§ Task prompt
Skip every picture, and extract verbatim the lines from the line containing "Write a Blender" to the line containing "def dk(u): return", both lines included.

[Rows from a 3D scene dataset]
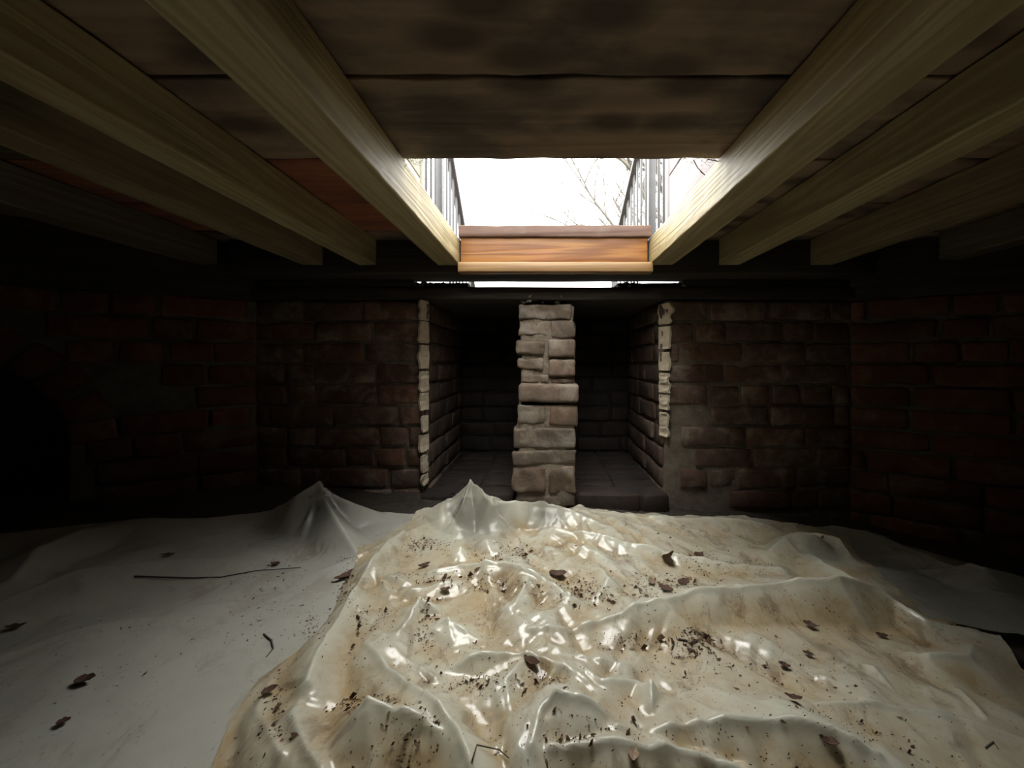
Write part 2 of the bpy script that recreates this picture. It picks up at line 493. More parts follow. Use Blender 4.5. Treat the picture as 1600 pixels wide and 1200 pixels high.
for i in range(nv):                           # the ring of wedge bricks round the arch
    a = math.pi*(i+.5)/nv
    o = link('brick', rnd.choice(SHORT), None, wall_left)
    o.material_slots[0].link = 'OBJECT'; o.material_slots[0].material = M_RED
    p = PL+UL*(ARC_C-math.cos(a)*(ARC_R+.060))-nrmL*(.046+rnd.uniform(-.004, .004))
    o.location = (p.x, p.y, ARC_H+math.sin(a)*(ARC_R+.060))
    o.rotation_mode = 'XYZ'
    o.matrix_basis = Matrix.Translation(o.location) @ Matrix.Rotation(math.atan2(UL.y, UL.x), 4, 'Z') @ Matrix.Rotation(-(math.pi-a), 4, 'Y')
    o.scale = (.95, 1, .98)
wall_right = core('wall_right', [((PR.x+.014*.53, PR.y+.014*.85), UR, LEN, H(-.85), ZT, .3)], M_MORT)
tag(wall_right, 'shadowed red brick right wall', kind='structure')
lay(wall_right, M_RED, PR, UR, LEN, zc0-COURSE, NC+1, seed=41)
PE = PR+UR*LEN
core('wall_side_left', [((-2.62, .75), (0, 1), .02, H(-.9), H(.49), .2)], M_MORT_D)
bpy.data.objects.remove(bpy.data.objects['wall_side_left'])
for nm, x0, x1, y0, y1 in (('wall_near_left', PL.x-.25, PL.x, -1.4, PL.y+.1), ('wall_near_right', PE.x, PE.x+.25, -1.4, PE.y+.1), ('wall_rear', PL.x-.25, PE.x+.25, -1.6, -1.4)):
    tag(box_between(nm, x0, x1, y0, y1, H(-.85), H(.489), M_MORT_D, cuts=(4, 4, 4), wob=.004), kind='structure')

# ------------------------------------------------------------------ timbers
tag(box_between('rim_beam', -1.28, 1.35, 1.50, 1.66, H(.351), H(.489), M_BEAM, cuts=(12, 2, 2), wob=.0025, bev=.006),
    'dark timber rim beam running across above the slit of daylight', 'beam')
tag(box_between('lintel_slab', -1.40, 1.46, 1.592, 2.38, H(.263), H(.317), M_BEAM, cuts=(14, 4, 1), wob=.004, bev=.006),
    'dark timber lintel bridging the niche below the slit of daylight', 'lintel')
tag(box_between('packing_timber', -1.30, -.565, 1.60, 1.80, H(.3175), H(.351), M_BEAM, cuts=(6, 2, 1), wob=.002), 'dark packing timber closing the left end of the daylight slit', 'timber')
tag(box_between('packing_timber', .60, 1.36, 1.60, 1.80, H(.3175), H(.351), M_BEAM, cuts=(6, 2, 1), wob=.002), 'dark packing timber closing the right end of the daylight slit', 'timber')
for nm_, P0, U, lab in (('sill_beam', PL, UL, 'dark sill timber on top of the left brick wall'), ('sill_beam', PR, UR, 'dark sill timber on top of the right brick wall')):
    me = grid_box('sill_beam', LEN+.12, .24, .489-.257, cuts=(14, 1, 3), wob=.004, bev=.006)
    o = link('sill_beam', me, M_BEAM)
    n_ = Vector((U.y, -U.x, 0))
    c = P0+U*(LEN/2)-n_*(.12)
    o.location = (c.x, c.y, H((.489+.257)/2)); o.rotation_euler = (0, 0, math.atan2(U.y, U.x))
    tag(o, lab, 'beam')

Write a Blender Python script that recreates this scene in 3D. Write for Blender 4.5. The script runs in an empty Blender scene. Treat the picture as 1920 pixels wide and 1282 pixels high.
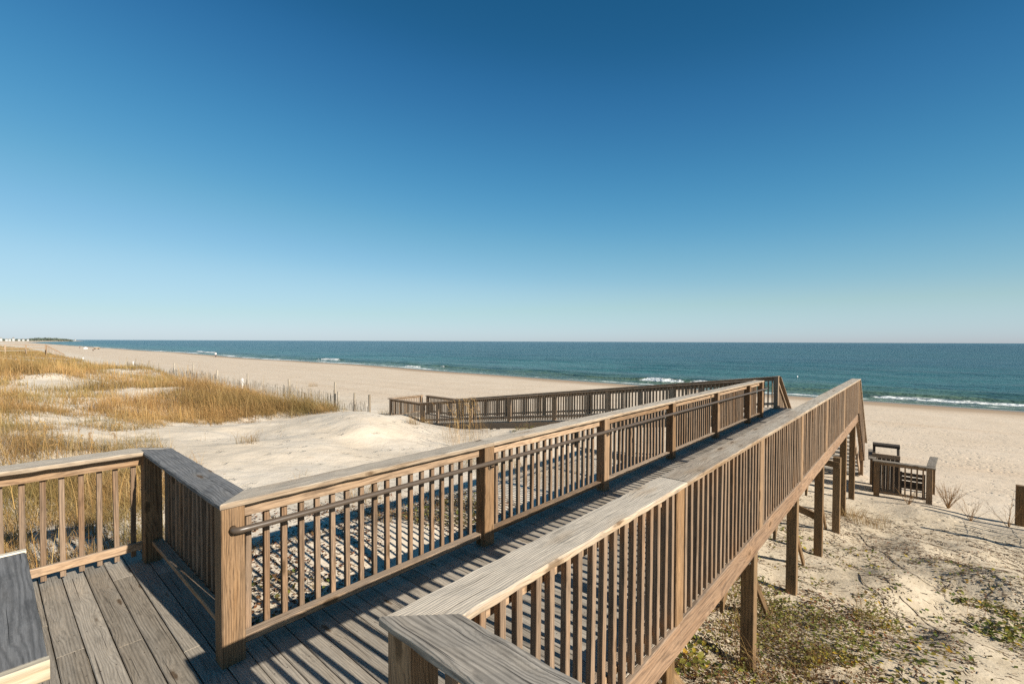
import bpy, math, random
import numpy as np
from mathutils import Vector, Matrix
random.seed(7); RNG = np.random.default_rng(11)
S = bpy.context.scene
COL = S.collection
# ---------------------------------------------------------------- frame: u runs along the walkway to the sea, v to its left
TH = 0.718
UX, UY = math.sin(TH), math.cos(TH)
VX, VY = -math.cos(TH), math.sin(TH)
ROT = math.atan2(UY, UX)
EYE = 2.1141
def W(u, v, z=0.0): return Vector((UX*u+VX*v, UY*u+VY*v, z))
def dk(u): return -0.0046*max(0.0, u-1.0)            # the deck falls very slightly towards the sea

# ---------------------------------------------------------------- terrain
def sst(a, b, x):
    t = np.clip((x-a)/(b-a), 0, 1); return t*t*(3-2*t)
def hsh(i, j, s):
    n = (i*374761393+j*668265263+s*974634721) & 0xffffffff
    n = ((n ^ (n >> 13))*1274126177) & 0xffffffff
    return ((n ^ (n >> 16)) & 0xffff)/65535.0
def vn(x, y, s=0):
    x = np.asarray(x, float); y = np.asarray(y, float)
    xi = np.floor(x).astype(np.int64); yi = np.floor(y).astype(np.int64)
    fx = x-xi; fy = y-yi; fx = fx*fx*(3-2*fx); fy = fy*fy*(3-2*fy)
    a = hsh(xi, yi, s); b = hsh(xi+1, yi, s); c = hsh(xi, yi+1, s); d = hsh(xi+1, yi+1, s)
    return (a*(1-fx)+b*fx)*(1-fy)+(c*(1-fx)+d*fx)*fy
def fb(x, y, s=0, o=4):
    r = 0; a = 1; t = 0
    for k in range(o):
        r = r+a*vn(x*2**k, y*2**k, s+k*7); t += a; a *= .5
    return r/t-.5
SEA = -3.7
BX = [-60, 10, 14, 18, 25, 40, 50, 59, 68, 90, 140, 400, 90000]
BZ = [-2.0, -2.0, -2.3, -2.6, -2.8, -3.15, -3.42, -3.70, -4.2, -5, -7, -12, -14]
HUMP = [(13.8, 11.5, 1.3, 2.8, .55), (10.9, 17.0, 2.5, 3.2, .44), (7.6, 13.0, .9, 1.6, -.16), (8.8, 14.6, .8, 1.0, .14), (6.0, 17.5, .8, 1.1, -.12), (6.3, 14.5, 1.6, 2.0, .16), (7.0, 9.5, 1.3, 1.6, -.12), (12.8, -.1, .9, .5, .2), (11.3, -1.3, 1.0, .7, .24), (9.2, .5, .7, .45, .13), (7.6, -.6, .7, .5, .12), (10.2, .2, .5, .35, .1), (13.9, -1.0, .7, .5, .15), (8.6, -.5, .35, .3, .08), (15.2, 20.6, 1.1, 1.3, .3), (3.4, 6.8, 1.0, 1.0, .1), (8.5, 17, 2.2, 3, .3), (10.5, 24, 1.7, 4, .35),
        (8, 32, 3, 5, .35), (4, 40, 4, 6, .5), (9, 52, 2.5, 8, .6), (12., -1.2, 1.6, 1.2, .12), (17.0, -.2, .9, .9, .12), (16.3, .6, .6, .8, -.06)]
def bend(v):                                        # the far shore swings out to sea
    v = np.asarray(v, float); return 250*sst(1200, 3000, v)-900*sst(3050, 3700, v)
def terrain(u, v):
    u = np.asarray(u, float); v = np.asarray(v, float)
    A = -.98-.1*np.maximum(u, -4)+.05*np.minimum(v-1.3, 0)
    B = -.3-.11*np.maximum(u, 0)
    t = sst(.5, 6.5, v); D = A*(1-t)+B*t
    s = sst(11.5, 18.5, u)
    ub = np.where(u > 20, np.maximum(u-bend(v)-1.6*fb(v*.03, v*0, 31, 2)*sst(20, 50, u)*4, 20), u)
    Z = D*(1-s)+np.interp(ub, BX, BZ)*s
    for a, b, su, sv, h in HUMP:
        Z = Z+h*np.exp(-((u-a)/su)**2-((v-b)/sv)**2)
    dn = 1-sst(10, 16, u)
    Z = Z+fb(u*.16, v*.16, 3, 3)*1.0*dn*sst(7, 16, v)
    gr = sst(8.5, 6.5, u)*sst(16, 22, v)+sst(3.4, 2.2, u)*sst(6, 9, v)
    Z = Z+fb(u*.7, v*.7, 9, 4)*(.10*dn+.05+.20*np.clip(gr, 0, 1)+.17*sst(4, 1.5, v)*dn)*(1-sst(45, 56, u))
    Z = Z+fb(u*2.6, v*2.6, 17, 3)*(.03+.04*sst(4, 1, v)+.03*np.clip(gr, 0, 1))*(1-sst(14, 22, u))*(1-sst(25, 60, v))
    return np.minimum(Z, np.where((u > -4) & (u < 2) & (v < 6.2) & (v > -2), -.34, 99))
def tz(u, v): return float(terrain(np.array([u]), np.array([v]))[0])

# ---------------------------------------------------------------- node helpers
class NT:
    def __init__(s, name):
        s.m = bpy.data.materials.new(name); s.m.use_nodes = True
        s.t = s.m.node_tree; s.n = s.t.nodes; s.l = s.t.links; s.n.clear()
    def node(s, ty, **kw):
        n = s.n.new(ty)
        for k, v in kw.items():
            if k.startswith('i_'):
                key = k[2:]; key = int(key) if key.isdigit() else key.replace('_', ' ')
                s.put(n.inputs[key], v)
            else: setattr(n, k, v)
        return n
    def put(s, inp, v):
        if isinstance(v, bpy.types.NodeSocket): s.l.new(v, inp)
        else: inp.default_value = v
    def math(s, op, a, b=0.0, c=None, clamp=False):
        n = s.n.new('ShaderNodeMath'); n.operation = op; n.use_clamp = clamp
        s.put(n.inputs[0], a); s.put(n.inputs[1], b)
        if c is not None: s.put(n.inputs[2], c)
        return n.outputs[0]
    def vec(s, op, a, b):
        n = s.n.new('ShaderNodeVectorMath'); n.operation = op
        s.put(n.inputs[0], a); s.put(n.inputs[1], b); return n.outputs[0]
    def ss(s, x, a, b, lo=0.0, hi=1.0):
        n = s.n.new('ShaderNodeMapRange'); n.interpolation_type = 'SMOOTHSTEP'
        s.put(n.inputs[0], x)
        for i, v in enumerate((a, b, lo, hi)): s.put(n.inputs[i+1], v)
        return n.outputs[0]
    def mix(s, f, a, b, mode='MIX'):
        n = s.n.new('ShaderNodeMix'); n.data_type = 'RGBA'; n.blend_type = mode; n.clamp_factor = True
        s.put(n.inputs['Factor'], f)
        for k, v in ((6, a), (7, b)):
            if not isinstance(v, bpy.types.NodeSocket): v = (*v[:3], 1)
            s.put(n.inputs[k], v)
        return n.outputs[2]
    def noise(s, v, scale=1.0, detail=2.0, rough=.5, dist=0.0):
        n = s.n.new('ShaderNodeTexNoise'); s.put(n.inputs['Vector'], v)
        s.put(n.inputs['Scale'], scale); n.inputs['Detail'].default_value = detail
        n.inputs['Roughness'].default_value = rough; n.inputs['Distortion'].default_value = dist
        return n.outputs[0]
    def finish(s, col, rough=.7, bump=None, bs=.5, bd=.01, spec=.3, **kw):
        p = s.n.new('ShaderNodeBsdfPrincipled')
        s.put(p.inputs['Base Color'], col if isinstance(col, bpy.types.NodeSocket) else (*col[:3], 1))
        s.put(p.inputs['Roughness'], rough); s.put(p.inputs['Specular IOR Level'], spec)
        for k, v in kw.items(): s.put(p.inputs[k.replace('_', ' ')], v)
        if bump is not None:
            b = s.n.new('ShaderNodeBump'); s.put(b.inputs['Strength'], bs); s.put(b.inputs['Distance'], bd)
            s.put(b.inputs['Height'], bump); s.l.new(b.outputs[0], p.inputs['Normal'])
        o = s.n.new('ShaderNodeOutputMaterial'); s.l.new(p.outputs[0], o.inputs[0])
        return s.m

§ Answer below
Write a Blender Python script that recreates this scene in 3D. Write for Blender 4.5. The script runs in an empty Blender scene. Treat the picture as 1920 pixels wide and 1282 pixels high.
import bpy, math, random
import numpy as np
from mathutils import Vector, Matrix
random.seed(7); RNG = np.random.default_rng(11)
S = bpy.context.scene
COL = S.collection
# ---------------------------------------------------------------- frame: u runs along the walkway to the sea, v to its left
TH = 0.718
UX, UY = math.sin(TH), math.cos(TH)
VX, VY = -math.cos(TH), math.sin(TH)
ROT = math.atan2(UY, UX)
EYE = 2.1141
def W(u, v, z=0.0): return Vector((UX*u+VX*v, UY*u+VY*v, z))
def dk(u): return -0.0046*max(0.0, u-1.0)            # the deck falls very slightly towards the sea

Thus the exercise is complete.